Trust in the Lord with all your heart and lean not on your own understanding; in all your ways acknowledge him, and he will make your paths straight. (Proverbs 3: 5-6)
Like many of you, last week began with anticipation and excitement. I was anxious to find out, and nervous all at the same time. I prayed that God would give me peace and take away the stress and anxiety. With that prayer he gave me an incredible sense of calmness. I realized that whatever the outcome might be, I would be okay! My Dad called to see if I had received any news. I told him “I think it’s a no Dad”. My Dad preceded to tell me, “You never know honey, Me Ra might show up on your doorstep tomorrow.” I laughed my tail off not realizing he was absolutely correct!!
So when I received a strange phone call from my husband on the morning I received the news, I thought little of it. My husband called me at home and asked the brilliant question, “Where are you?” To which I answered, “I will give you one guess, HOME!!” I laughed at how silly a question it was. Little did I know he was playing detective for one Me Ra Koh.
I was drying my hair, getting ready to pick up my kids from school, when the phone rang again. I strongly contemplated not answering but something urged me to pick up the phone. I picked up the phone, and to my utter shock it was Me Ra!!! To say I was in shock was an understatement, I was floored. I quickly sat down and told Me Ra everything I had planned on doing that day, how goofy!! I am sure I sounded like a blundering fool. Me Ra explained a video guy would be coming by the house in roughly two hours. Panic struck, you are all thinking it, was my house video ready!! Nope, but who cared at this point I was SOARING!!
I got off the phone, took a deep breath and called my husband. The call to my husband was full of mostly unintelligible comments and tons of screaming. I began making calls and arranging for my husband, parents, nephew, in-laws, and grandparent in-laws to be there to support me when the video guy came. I picked up my kids, and started the task of readying my house. What a great distraction!! To say that I was bursting with excitement was an understatement. I am sure there was a Cheshire like smile eerily plastered on my face.
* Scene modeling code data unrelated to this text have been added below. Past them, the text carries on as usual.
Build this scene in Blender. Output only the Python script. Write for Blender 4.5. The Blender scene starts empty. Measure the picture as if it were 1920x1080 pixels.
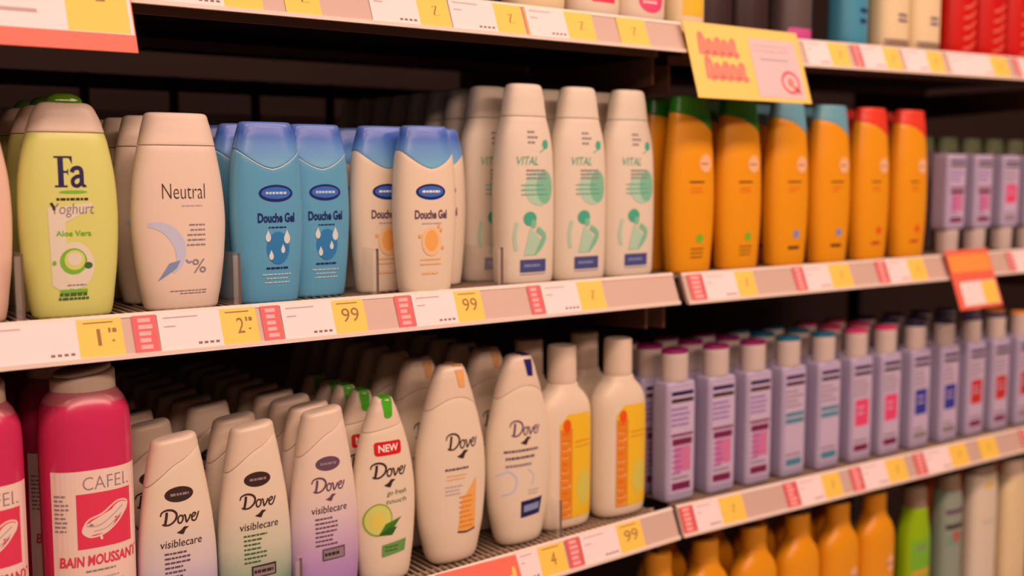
import bpy, bmesh, math, random
from math import sin, cos, pi, radians, atan, sqrt
from mathutils import Vector, Matrix
random.seed(7)
S = bpy.context.scene
COL = S.collection

# ------------------------------------------------------------------ camera, light, exposure
cam_d = bpy.data.cameras.new('camera')
cam = bpy.data.objects.new('camera', cam_d); COL.objects.link(cam)
cam.location = (0, -1.0, 1.45)
cam.rotation_euler = (radians(90 - 5.955), 0, radians(-36.526))
cam_d.sensor_width = 36.0
cam_d.lens = 2073.0 / 1920 * 36
cam_d.clip_start = 0.05
cam_d.dof.use_dof = True
cam_d.dof.focus_distance = 1.06
cam_d.dof.aperture_fstop = 2.8
S.camera = cam

w = bpy.data.worlds.new('store_ambient'); S.world = w; w.use_nodes = True
w.node_tree.nodes['Background'].inputs['Color'].default_value = (1.0, 0.66, 0.56, 1)
w.node_tree.nodes['Background'].inputs['Strength'].default_value = 0.05

def area(name, loc, rot, sx, sy, power, color=(1.0, 0.665, 0.535)):
    l = bpy.data.lights.new(name, 'AREA'); l.shape = 'RECTANGLE'; l.size = sx; l.size_y = sy
    l.energy = power; l.color = color
    o = bpy.data.objects.new(name, l); COL.objects.link(o); o.location = loc; o.rotation_euler = rot
    return o
# two runs of ceiling fluorescents along the aisle
area('aisle_ceiling_light', (1.0, -1.25, 2.75), (radians(18), 0, 0), 4.5, 0.30, 58)
area('far_ceiling_light', (1.0, -2.7, 2.75), (radians(30), 0, 0), 5.0, 0.30, 62)

S.view_settings.view_transform = 'Standard'
S.view_settings.look = 'None'
S.view_settings.gamma = 1.0
S.view_settings.use_curve_mapping = False
S.view_settings.exposure = 0.0

# ------------------------------------------------------------------ materials
MATS = {}
def lin(c):
    return tuple(((v / 255) / 12.92 if v / 255 <= 0.04045 else ((v / 255 + 0.055) / 1.055) ** 2.4) for v in c)
def mat(name, rgb, rough=0.4, spec=0.5, noise=0.0, ramp=None, coat=0.0, trans=0.0, alpha=1.0, metal=0.0, sss=0.0):
    """procedural principled; ramp = [(z_in_metres, rgb), ...] a printed colour change up the object"""
    m = bpy.data.materials.new(name); m.use_nodes = True
    nt = m.node_tree; b = nt.nodes['Principled BSDF']
    b.inputs['Base Color'].default_value = (*lin(rgb), 1)
    b.inputs['Roughness'].default_value = rough
    b.inputs['Specular IOR Level'].default_value = spec
    b.inputs['Coat Weight'].default_value = coat
    b.inputs['Coat Roughness'].default_value = 0.12
    b.inputs['Transmission Weight'].default_value = trans
    b.inputs['Alpha'].default_value = alpha
    b.inputs['Metallic'].default_value = metal
    if ramp:
        tc = nt.nodes.new('ShaderNodeTexCoord'); sp = nt.nodes.new('ShaderNodeSeparateXYZ')
        mr = nt.nodes.new('ShaderNodeMapRange'); cr = nt.nodes.new('ShaderNodeValToRGB')
        nt.links.new(tc.outputs['Object'], sp.inputs[0]); nt.links.new(sp.outputs['Z'], mr.inputs['Value'])
        z0, z1 = ramp[0][0], ramp[-1][0]
        mr.inputs['From Min'].default_value = z0; mr.inputs['From Max'].default_value = z1
        nt.links.new(mr.outputs[0], cr.inputs[0])
        els = cr.color_ramp.elements
        while len(els) < len(ramp): els.new(0.5)
        for e, (z, c) in zip(els, ramp):
            e.position = (z - z0) / (z1 - z0)
        for e, (z, c) in zip(els, ramp): e.color = (*lin(c), 1)
        nt.links.new(cr.outputs[0], b.inputs['Base Color'])
    if noise:
        n = nt.nodes.new('ShaderNodeTexNoise'); n.inputs['Scale'].default_value = 60
        mp = nt.nodes.new('ShaderNodeMapRange')
        mp.inputs['To Min'].default_value = max(0.02, rough - noise); mp.inputs['To Max'].default_value = rough + noise
        nt.links.new(n.outputs['Fac'], mp.inputs['Value']); nt.links.new(mp.outputs[0], b.inputs['Roughness'])
    MATS[name] = m
    return m
mat('white_plastic', (230, 214, 190), 0.38, 0.45, 0.04)
mat('cream_cap', (226, 206, 184), 0.34, 0.5, 0.04)
mat('vital_white', (226, 214, 194), 0.42, 0.4, 0.04)
mat('neutral_white', (230, 210, 192), 0.40, 0.4, 0.04)
mat('lime_body', (216, 220, 126), 0.34, 0.5, 0.03)
mat('pink_cream', (232, 196, 178), 0.36, 0.5, 0.03)
mat('green_clear', (84, 128, 14), 0.08, 0.8, 0, coat=0.8)
mat('aqua', (94, 166, 204), 0.30, 0.5, 0.03)
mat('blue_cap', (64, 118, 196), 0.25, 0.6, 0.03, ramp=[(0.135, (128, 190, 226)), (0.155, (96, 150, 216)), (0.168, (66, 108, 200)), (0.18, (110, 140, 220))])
mat('seam_white', (190, 220, 236), 0.3)
mat('navy', (24, 38, 110), 0.35)
mat('logo_blue', (60, 110, 200), 0.35)
mat('drop_pale', (214, 226, 224), 0.35)
mat('drop_blue', (50, 128, 190), 0.35)
mat('sun_orange', (240, 176, 96), 0.4)
mat('sun_orange_pale', (240, 200, 150), 0.4)
mat('ink_navy', (34, 22, 84), 0.45)
mat('ink_dark', (58, 36, 32), 0.45)
mat('ink_grey', (142, 130, 136), 0.5)
mat('ink_pale', (186, 176, 178), 0.5)
mat('ink_purple', (104, 72, 98), 0.5)
mat('ink_green', (120, 190, 50), 0.45)
mat('ink_darkgreen', (60, 110, 50), 0.45)
mat('label_cream', (226, 218, 196), 0.45)
mat('pale_blue', (196, 202, 226), 0.45)
mat('mid_blue', (132, 150, 196), 0.45)
mat('teal_print', (70, 178, 146), 0.45)
mat('teal_pale', (176, 214, 188), 0.45)
mat('teal_mid', (130, 196, 164), 0.45)
mat('slate_box', (72, 80, 140), 0.45)
mat('orange_body', (236, 158, 24), 0.30, 0.5, 0.03)
mat('orange_print', (232, 90, 22), 0.4)
mat('orange_pale', (244, 190, 140), 0.4)
mat('cap_green', (44, 132, 38), 0.3, 0.5)
mat('cap_aqua', (110, 170, 190), 0.3, 0.5)
mat('cap_coral', (232, 66, 46), 0.3, 0.5)
mat('silver_cap', (206, 190, 182), 0.35, 0.6, 0.03)
mat('magenta', (140, 10, 96), 0.3)
mat('teal_dark', (14, 104, 136), 0.3)
mat('pink_hot', (214, 44, 110), 0.3)
mat('navy_cap', (34, 24, 84), 0.3)
mat('lilac', (178, 168, 200), 0.36, 0.5, 0.04)
mat('lilac_light', (200, 184, 214), 0.36)
mat('print_violet', (134, 86, 176), 0.45)
mat('print_rose', (206, 120, 168), 0.45)
mat('print_wine', (120, 26, 80), 0.45)
mat('print_teal', (70, 140, 160), 0.45)
mat('print_hot', (232, 72, 122), 0.45)
mat('print_red', (200, 50, 44), 0.45)
mat('print_cobalt', (50, 60, 160), 0.45)
mat('new_red', (214, 16, 26), 0.4)
mat('pure_white', (244, 240, 232), 0.45)
mat('cuke', (212, 220, 120), 0.4)
mat('cuke_rim', (150, 176, 60), 0.4)
mat('cuke_core', (226, 214, 96), 0.4)
mat('leaf_green', (64, 136, 36), 0.4)
mat('leaf_dark', (40, 100, 24), 0.4)
mat('box_green', (104, 160, 84), 0.4)
mat('tab_green', (70, 178, 24), 0.25, 0.6)
mat('tab_orange', (232, 172, 104), 0.3)
mat('tab_blue', (38, 34, 112), 0.3)
mat('label_yellow', (240, 196, 40), 0.45)
mat('label_lemon', (214, 206, 90), 0.45)
mat('print_amber', (226, 140, 30), 0.45)
mat('body_purple_foot', (230, 226, 214), 0.36, 0.45, 0, ramp=[(0.0, (140, 118, 200)), (0.03, (160, 144, 206)), (0.075, (212, 202, 208)), (0.12, (230, 214, 192))])
mat('body_green_foot', (230, 226, 214), 0.36, 0.45, 0, ramp=[(0.0, (72, 132, 104)), (0.03, (120, 162, 136)), (0.075, (204, 206, 184)), (0.12, (230, 214, 192))])
mat('body_violet_foot', (230, 226, 214), 0.36, 0.45, 0, ramp=[(0.0, (160, 120, 196)), (0.04, (184, 150, 204)), (0.09, (220, 200, 206)), (0.125, (230, 212, 194))])
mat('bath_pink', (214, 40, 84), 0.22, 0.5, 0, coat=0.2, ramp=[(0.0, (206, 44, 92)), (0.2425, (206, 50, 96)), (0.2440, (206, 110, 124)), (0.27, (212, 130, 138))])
mat('bath_red', (226, 58, 92), 0.4)
mat('bath_label', (240, 214, 200), 0.45)
mat('rail', (204, 176, 162), 0.42, 0.4, 0.04)
mat('rail_edge', (244, 226, 214), 0.3)
mat('tag_white', (246, 226, 226), 0.5)
mat('tag_yellow', (246, 206, 84), 0.5)
mat('tag_red', (222, 92, 96), 0.5)
mat('tag_redlight', (244, 176, 176), 0.5)
mat('tag_ink', (130, 100, 96), 0.6)
mat('tag_inkpale', (190, 164, 164), 0.6)
mat('price_ink', (150, 112, 60), 0.6)
mat('sign_yellow', (246, 208, 96), 0.45)
mat('sign_red', (232, 134, 112), 0.5)
mat('sign_pink', (238, 196, 200), 0.5)
mat('promo_red', (232, 84, 62), 0.45)
mat('promo_orange', (244, 156, 70), 0.45)
mat('shelf_dark', (46, 30, 26), 0.6, 0.3, 0.08)
mat('shelf_brown', (104, 72, 58), 0.55, 0.3, 0.08)
mat('wire', (186, 160, 134), 0.4, 0.5, 0.05)
mat('shelf_black', (24, 15, 14), 0.7, 0.2, 0.05)
mat('black_metal', (12, 10, 12), 0.45)
mat('back_board', (44, 28, 24), 0.8, 0.2, 0.05)
mat('back_strip', (190, 160, 156), 0.5)
mat('floor_vinyl', (190, 176, 160), 0.35, 0.5, 0.08)
mat('clear_plastic', (236, 226, 216), 0.1, 0.5, 0, alpha=0.12)
mat('clear_edge', (120, 96, 84), 0.3, 0.5, 0, alpha=0.85)
mat('dark_bottle', (58, 40, 40), 0.3)
mat('grey_bottle', (90, 76, 76), 0.4)
mat('olive_cap', (88, 100, 66), 0.4)
mat('magenta_print', (216, 84, 156), 0.4)
mat('navy_bottle', (22, 44, 76), 0.3)
mat('teal_bottle', (72, 150, 178), 0.3)
mat('cream_bottle', (234, 214, 170), 0.4)
mat('red_bottle', (206, 22, 18), 0.28, 0.5, 0, coat=0.2)
mat('red_print', (230, 110, 90), 0.4)
mat('lime_green', (150, 196, 10), 0.3)
mat('green_deep', (70, 140, 10), 0.25)
mat('grey_cap', (150, 128, 108), 0.4)
mat('teal_grey', (146, 160, 146), 0.4)
mat('terracotta', (186, 82, 40), 0.4)
mat('brown_carton', (96, 62, 52), 0.7)

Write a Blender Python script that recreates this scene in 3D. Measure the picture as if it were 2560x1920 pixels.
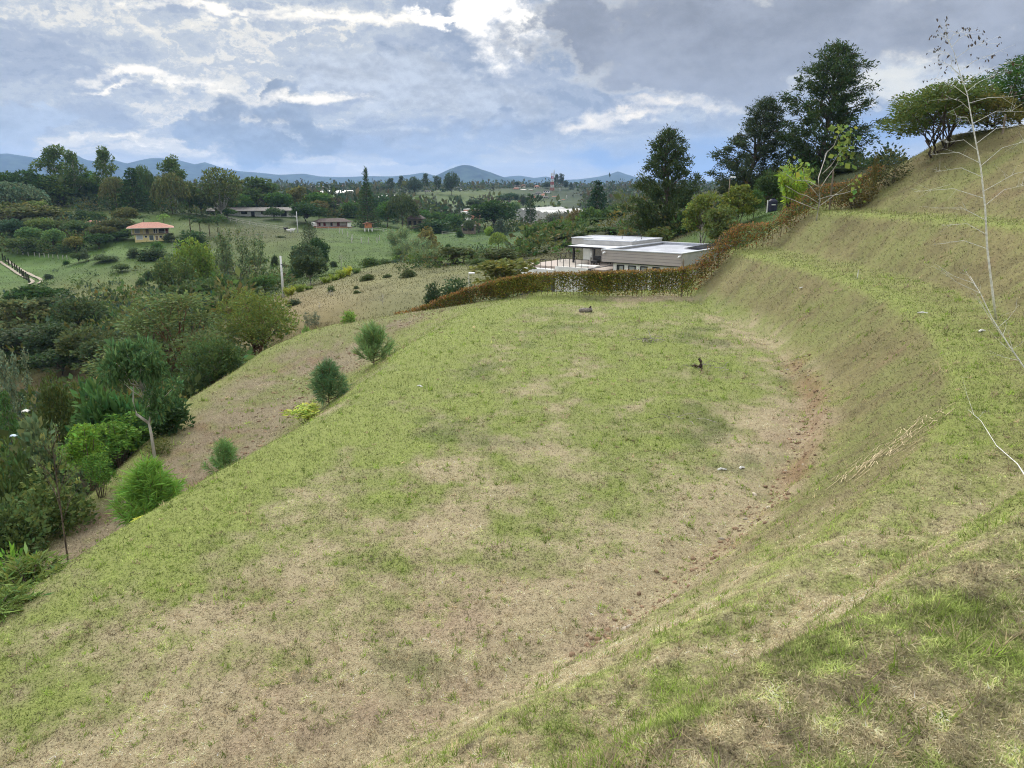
import bpy, bmesh, math, random
import numpy as np
from mathutils import Vector, Matrix

for o in list(bpy.data.objects):
    bpy.data.objects.remove(o)
scene = bpy.context.scene
COL = scene.collection
rng = np.random.default_rng(7)
random.seed(7)
R = math.radians

# ------------------------------------------------------------------ camera
FPX, CU, CV, HOR = 1880.0, 1280.0, 960.0, 470.0      # the photo's pinhole, 2560 x 1920
PITCH = math.atan((CV - HOR) / FPX)
CAM = np.array((0.0, 0.0, 8.0))
SP, CP = math.sin(PITCH), math.cos(PITCH)
cam_d = bpy.data.cameras.new('camera')
cam = bpy.data.objects.new('camera', cam_d)
COL.objects.link(cam)
cam.location = CAM
cam.rotation_euler = (math.pi / 2 - PITCH, 0, 0)
cam_d.sensor_width = 36.0
cam_d.lens = FPX / 2560.0 * 36.0
cam_d.clip_start = 0.1
cam_d.clip_end = 30000
scene.camera = cam

def ray(u, v):
    a = (u - CU) / FPX
    b = (CV - v) / FPX
    return np.array((a, CP + b * SP, -SP + b * CP))

def at(u, v, Y):                       # the point seen at a photo position, Y metres ahead
    d = ray(u, v)
    return CAM + d * (Y / d[1])

def azel(u, v):
    d = ray(u, v)
    return math.atan2(d[0], d[1]), math.atan2(d[2], math.hypot(d[0], d[1]))

# ------------------------------------------------------------------ world and sun
SUN_AZ, SUN_EL = R(-14.0), R(34.0)     # ahead of the camera, a little to the left, behind cloud
scene.view_settings.view_transform = 'Standard'
scene.view_settings.look = 'None'
scene.view_settings.gamma = 1.0
scene.view_settings.use_curve_mapping = False
scene.view_settings.exposure = 1.22
CLOUD_GAIN = 0.5                       # cloud radiance, matched to the exposure above

W = bpy.data.worlds.new('World')
scene.world = W
W.use_nodes = True
nt = W.node_tree
nt.nodes.clear()
L = nt.links.new
def N(tree, t, **kw):
    n = tree.nodes.new(t)
    for k, v in kw.items():
        setattr(n, k, v)
    return n
def math_n(op, a, b=None, c=None, tree=None, clamp=False):
    tree = tree or nt
    n = N(tree, 'ShaderNodeMath', operation=op, use_clamp=clamp)
    for i, x in enumerate((a, b, c)):
        if x is None:
            continue
        if isinstance(x, (int, float)):
            n.inputs[i].default_value = x
        else:
            tree.links.new(x, n.inputs[i])
    return n.outputs[0]
def sstep(x, lo, hi, tree=None):
    tree = tree or nt
    n = N(tree, 'ShaderNodeMapRange', interpolation_type='SMOOTHSTEP')
    tree.links.new(x, n.inputs[0])
    n.inputs[1].default_value = lo
    n.inputs[2].default_value = hi
    return n.outputs[0]
def mixc(fac, a, b, tree=None, mode='MIX'):
    tree = tree or nt
    n = N(tree, 'ShaderNodeMix', data_type='RGBA', blend_type=mode)
    for idx, x in ((0, fac), (6, a), (7, b)):
        if isinstance(x, (int, float)):
            n.inputs[idx].default_value = x
        elif isinstance(x, tuple):
            n.inputs[idx].default_value = (*x, 1) if len(x) == 3 else x
        else:
            tree.links.new(x, n.inputs[idx])
    return n.outputs[2]
def noise_n(vec, scale, detail=6, rough=0.55, lac=2.0, dist=0.0, tree=None, dims='3D'):
    tree = tree or nt
    n = N(tree, 'ShaderNodeTexNoise')
    n.noise_dimensions = dims
    n.inputs['Scale'].default_value = scale
    n.inputs['Detail'].default_value = detail
    n.inputs['Roughness'].default_value = rough
    n.inputs['Lacunarity'].default_value = lac
    n.inputs['Distortion'].default_value = dist
    if vec is not None:
        tree.links.new(vec, n.inputs['Vector'])
    return n.outputs['Fac']
def combine(x, y, z, tree=None):
    tree = tree or nt
    n = N(tree, 'ShaderNodeCombineXYZ')
    for i, q in enumerate((x, y, z)):
        if isinstance(q, (int, float)):
            n.inputs[i].default_value = q
        else:
            tree.links.new(q, n.inputs[i])
    return n.outputs[0]

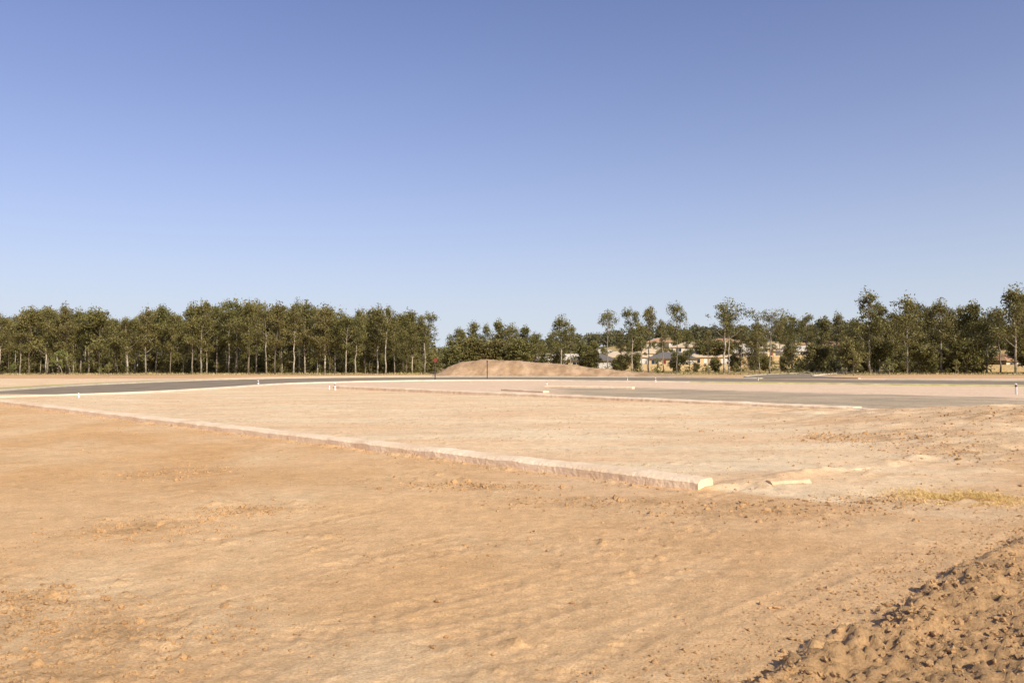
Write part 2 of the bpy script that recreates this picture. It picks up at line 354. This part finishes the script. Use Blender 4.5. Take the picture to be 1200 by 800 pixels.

My family arrived, and we waited for the video guy to arrive. Sitting in the living room, I heard from someone in the group that there was a group of people walking up the street. I got up and looked out the window in utter disbelief at what I saw. A beautiful little girl was walking up my driveway carrying a pink package with a brown ribbon. I recognized instantly that the beauty was none other than Pascaline with Blaze, Brian, and of course Me Ra in tow. I was so worried about how I needed to act. Ok, confession number 2 of the New Year. I am not an actress or even close to it. I was terrified I would not look surprised enough, and would thus disappoint all of you that saw the video. I can honestly say that seeing Me Ra, Brian, and the kid’s walk up to my house was a complete shock and thrill. The next 2 hours were something I will cherish all the days of my life.
My time since that extraordinary call has been a blur. It has been a surreal experience – one that I never anticipated. I spent my time waiting for the announcement following all of your threads and comments. Your hope and support for one another was inspiring. I was anxious and nervous for all of you, as if I was still waiting. I too was where you were, I dreamt the same dream. I told every person that saw my video and told me how much I deserved this that there were 262 other women that deserved it just as much.
I spent my Friday reading comments, and waiting for the announcement. I prayed for Me Ra and Brian on such a hectic day, and I prayed for each and every one of you. We took our kids out to dinner and a movie and returned home eager to see the video. We kept our kids up later then usual and finally decided to put them to bed – they had waited long enough!
Together, just my husband and I, watched the journey Me Ra and Brian took just like the rest of you. We watched and discovered who the other winners were, and I cried out of happiness for them. Then with one eye open and volume turned down, we saw the arrival and start of my journey. With humble hearts we read the comments that poured in, and I felt proud to have been able to stand with you and say “I Can Soar”!!
I hope and pray that Me Ra, Brian, and the kids have been able to take a deep breath and relax, they so deserve it!! For anyone that has not had the pleasure of meeting Me Ra, Brian, Pascaline, and Blaze…. you are missing out. They were some of the most charming and genuine people I have ever met. You could not help but feel at ease within moments of meeting them. If I had received nothing else, the blessing of meeting these amazing people would have been worth its weight in gold!! Thank you Me Ra and Brian for being the amazing people God has intended you to be, I am both humbled and inspired!!